The roots of such social familialism are deep in our history, running down to the Harvester judgment of 1907, and there was only one brief chance, post World War II, to convert to a more European social democracy, and we didn’t make it. Now most Australians look out over a social landscape in which the long journey of self and family life must be managed as an individual.
That is a tough terrain on which to try the “taxes buy civilisation” argument, especially when people can see corporations paying no taxes at all. It’s to the difficult task of taxing corporations better that progressives should look. That’s not going to break Labor’s promise of “no new taxes” — call ’em levies — and corporations have no friends. The task of clawing back money from corporations as they siphon it out of everyday life will be the major challenge of the near future.
Let’s face it — Labor would be politically mad to go back on the cuts. It would get the Coalition back into the game in an instant. At the moment, it can languish indefinitely. Labor has its eyes on the prize now: a decade in power, with the foundations laid in the first 18 months of this government. Steady, unhurried, thoughtful, modest policymaking and implementation, aimed squarely at the asset-owning working and middle classes, and resisting calls to extend much more than basic consideration to welfare recipients, refugees, First Nations peoples, or special cultural/identity groups.
It will aim to show capital that it can integrate the competing sectors, together with labour and environmental demands, to create a smooth and dependable framework for accumulation. It will show the labour movement it can deliver steady improvements, without for a moment offering to change the system that locks workers and unions out of actual self-representation. It is essentially turning itself into a conservative government.
The “Menzies spirit” that the freak show on the right goes on about, waving the “forgotten people” speech like some tract? That will be with Labor, and personified by Albanese. Albo waving from the balcony at a Gang of Youths concert is like Our Sir Robert waving his sun hat for the cameras from the members stand during the Fourth Test. It shows a man at home in his own skin among his own people in his own time. The right will respond by trying to get Peta Credlin elected.
But this political-cultural centrality was only won by breaking decisively with cultural progressivism. The long Labor-progressive alliance? That’s gone now, done. Labor will land squarely where the general public is, and that’s sometimes basically, and in a very limited way, progressive — the Voice, same-sex marriage — and sometimes not.
Those who want to get a progressive agenda up, or merely visible, have relatively few options capable of breaking through. Join the Greens, or a party further left, start a minimal program populist party — the Low Income People’s Party, or the Party of the Poor — and try to draw in a wider movement.
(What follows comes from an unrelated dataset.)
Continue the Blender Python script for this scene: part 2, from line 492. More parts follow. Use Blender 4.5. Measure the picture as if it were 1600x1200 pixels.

Or join Labor and begin the long insurgency to reset its policies. You first.
People will need to kick the sort of illusions that have propelled this somewhat plaintive go on the stage three tax cuts. Some believe the government is using the pressure build-up to look as if its hand is forced before cancelling the cuts. I will be truly astounded if that happens and will admit my error. Still, I think Labor’s honeymoon is not over (desperate hope of the press gallery), but progressives’ is. Time to brush off the confetti and commit to the long disappointment. From now on, the only banging on offer will be the freezing of the pipes in winter.